Rifles - Mark Urban [8]
Once they had got off for the night at Vallada, the new men began to realise what life on service involved. Their short passage on the river boats had deposited them a little up the Tagus, saving them a couple of marches on their way to the Spanish frontier. The baggage was not yet organised, so no camp kettles appeared for cooking. There were no tents, for the 95th had not been issued with them.
As the sun slipped down, a hot day gave way to cool, damp night, the dew impregnating their woollen clothing. Second Lieutenant Simmons jotted in his journal, ‘Hungry, wet, and cold and without any covering, we lay down by the side of the river. I put one hand in my pocket and the other in my bosom, and lay shivering and thinking of the glorious life of a soldier until I fell fast asleep.’
To the man not used to channelling his body between tree roots or stones, the night offered little refreshment. A mere three hours after they had sought refuge in sleep, the bugles sounded reveille. The men fell in by companies, began their march, and as they went, the sun, climbing into the Portuguese sky, heated the dew out of their clothing. They reached the town of Santarem, where matters began to look up a little.
The new campaigners soon discovered that it only takes a day without food to re-educate a soldier’s stomach. So upon reaching the town, the officers piled into little restaurants and coffee houses and paid with their own money for the meal with which the military commissariat had not provided them. The realisation, barely a day into their campaign, that the individual rifleman would often have to dip into his own pocket to provide for the essentials of life, would be reinforced many times in the coming years.
The quartermaster and a party of helpers soon appeared with dozens of mules they had bought in Lisbon and the rudiments of a regimental baggage train began to form. There was an official allowance of pack animals for each regiment, and some in addition for the more senior officers. Captains commanding companies were entitled to a horse to ride and a mule or donkey to carry their valises and canteens. The subaltern officers – thirty-three of them in the battalion – were allocated just a single beast of burden between two from the public purse.
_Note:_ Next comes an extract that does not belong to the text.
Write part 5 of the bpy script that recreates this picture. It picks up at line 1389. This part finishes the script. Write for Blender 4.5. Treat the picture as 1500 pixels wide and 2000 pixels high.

There was nothing to stop those lieutenants with an extensive equipage and ample funds buying their own mules or indeed their own riding horses. For Simmons, this was out of the question. A pack animal might cost ten or twelve pounds, a good horse considerably more. He would be walking.
From Santarem they headed off towards the Spanish frontier, in pursuit of the main British army. Their brigade commander may have had highly trained men under his command, but he appreciated they had been weeks at sea. Things began in measured stages: from Santarem to Golegao, four Spanish leagues (getting on for sixteen or seventeen miles); then more gently from Golegao to Punhete, three leagues; Punhete to Abrantes, two leagues.
As they marched along the dusty Portuguese roads, all became aware of their brigadier, Robert Craufurd. He rode back and forth along the column, watching them, measuring them. Every straggler claiming he couldn’t keep up aroused Craufurd’s notice. Every officer who fussed about leading his column across bridges or fords excited stronger emotions.
Craufurd was a small man, the product of a well-connected Scottish family. Sitting behind a large cloak rolled on the front of his saddle, his ‘black muzzle’ peered over. However freshly shaven, his chin always carried a blue-black tinge of stubble. His actions were quick, his eye missed little. There was something terrier-like about him. When he was angered by what he saw, which was often on this march, he would let fly with imprecations and abuse.